**Data excerpt**
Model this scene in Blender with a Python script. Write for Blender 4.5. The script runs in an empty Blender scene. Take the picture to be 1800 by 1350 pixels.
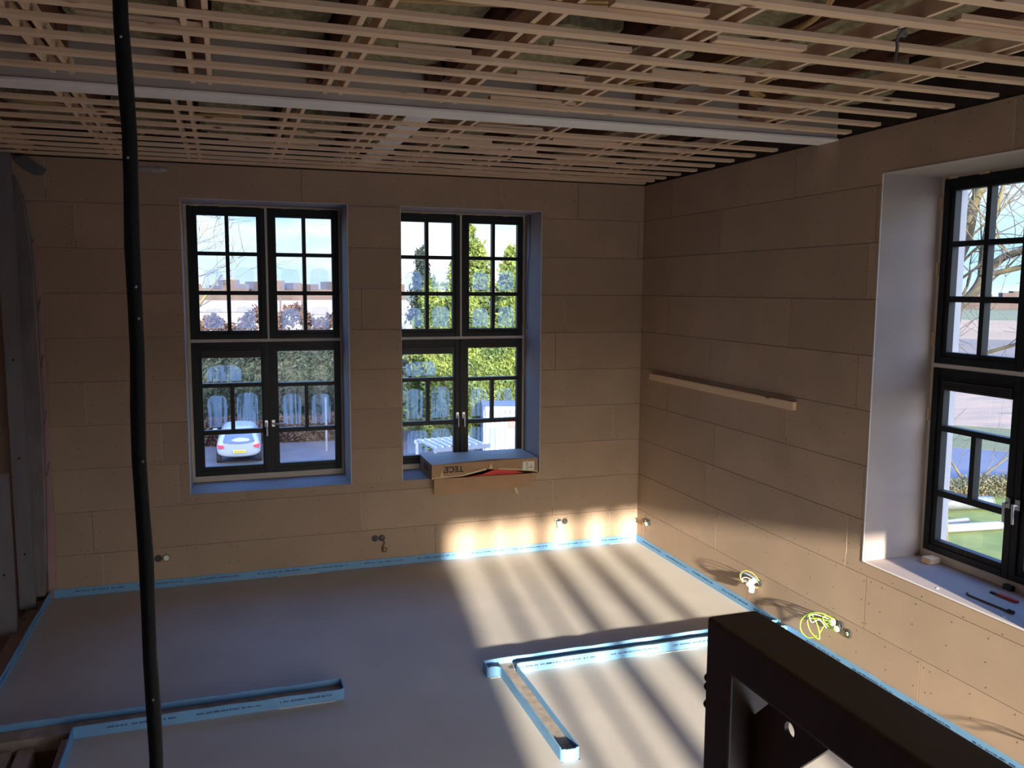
import bpy, bmesh, math, random
import numpy as np
from mathutils import Vector, Matrix
R = math.radians
sc = bpy.context.scene
col = sc.collection
random.seed(7)

# ------------------------------------------------------------------ camera
cam_d = bpy.data.cameras.new('camera'); cam = bpy.data.objects.new('camera', cam_d); col.objects.link(cam)
sc.camera = cam
CAM = Vector((-4.3593, -8.468, 2.8404))
yaw, pit, rol = 0.3246, -0.1110, 0.0058
F = Vector((math.sin(yaw)*math.cos(pit), math.cos(yaw)*math.cos(pit), math.sin(pit)))
Rt = F.cross(Vector((0, 0, 1))).normalized(); Up = Rt.cross(F)
R2 = Rt*math.cos(rol) + Up*math.sin(rol); U2 = -Rt*math.sin(rol) + Up*math.cos(rol)
m = Matrix((R2, U2, -F)).transposed().to_4x4(); m.translation = CAM
cam.matrix_world = m
cam_d.sensor_fit = 'HORIZONTAL'; cam_d.sensor_width = 36.0; cam_d.lens = 36.0*1491.3/1800.0
cam_d.clip_start = 0.02; cam_d.clip_end = 2000

# ------------------------------------------------------------------ world
SKY_STRENGTH, HIGH_SKY, SUN_SIDE = 0.60, 3.3, 10.0
W = bpy.data.worlds.new('world'); sc.world = W; W.use_nodes = True
nt = W.node_tree; N = nt.nodes; L = nt.links; N.clear()
out = N.new('ShaderNodeOutputWorld'); bg = N.new('ShaderNodeBackground'); bg.inputs['Strength'].default_value = SKY_STRENGTH
tc = N.new('ShaderNodeTexCoord'); sep = N.new('ShaderNodeSeparateXYZ'); L.new(tc.outputs['Generated'], sep.inputs[0])
ramp = N.new('ShaderNodeValToRGB'); L.new(sep.outputs['Z'], ramp.inputs[0])
e = ramp.color_ramp.elements
e[0].position = 0.0; e[0].color = (0.62, 0.80, 1.0, 1)
e[1].position = 1.0; e[1].color = (0.10, 0.24, 0.70, 1)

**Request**
Keep the pictures out of the copy and write out the data exactly as it stands.

**Task output**
Model this scene in Blender with a Python script. Write for Blender 4.5. The script runs in an empty Blender scene. Take the picture to be 1800 by 1350 pixels.
import bpy, bmesh, math, random
import numpy as np
from mathutils import Vector, Matrix
R = math.radians
sc = bpy.context.scene
col = sc.collection
random.seed(7)

# ------------------------------------------------------------------ camera
cam_d = bpy.data.cameras.new('camera'); cam = bpy.data.objects.new('camera', cam_d); col.objects.link(cam)
sc.camera = cam
CAM = Vector((-4.3593, -8.468, 2.8404))
yaw, pit, rol = 0.3246, -0.1110, 0.0058
F = Vector((math.sin(yaw)*math.cos(pit), math.cos(yaw)*math.cos(pit), math.sin(pit)))
Rt = F.cross(Vector((0, 0, 1))).normalized(); Up = Rt.cross(F)
R2 = Rt*math.cos(rol) + Up*math.sin(rol); U2 = -Rt*math.sin(rol) + Up*math.cos(rol)
m = Matrix((R2, U2, -F)).transposed().to_4x4(); m.translation = CAM
cam.matrix_world = m
cam_d.sensor_fit = 'HORIZONTAL'; cam_d.sensor_width = 36.0; cam_d.lens = 36.0*1491.3/1800.0
cam_d.clip_start = 0.02; cam_d.clip_end = 2000

# ------------------------------------------------------------------ world
SKY_STRENGTH, HIGH_SKY, SUN_SIDE = 0.60, 3.3, 10.0
W = bpy.data.worlds.new('world'); sc.world = W; W.use_nodes = True
nt = W.node_tree; N = nt.nodes; L = nt.links; N.clear()
out = N.new('ShaderNodeOutputWorld'); bg = N.new('ShaderNodeBackground'); bg.inputs['Strength'].default_value = SKY_STRENGTH
tc = N.new('ShaderNodeTexCoord'); sep = N.new('ShaderNodeSeparateXYZ'); L.new(tc.outputs['Generated'], sep.inputs[0])
ramp = N.new('ShaderNodeValToRGB'); L.new(sep.outputs['Z'], ramp.inputs[0])
e = ramp.color_ramp.elements
e[0].position = 0.0; e[0].color = (0.62, 0.80, 1.0, 1)
e[1].position = 1.0; e[1].color = (0.10, 0.24, 0.70, 1)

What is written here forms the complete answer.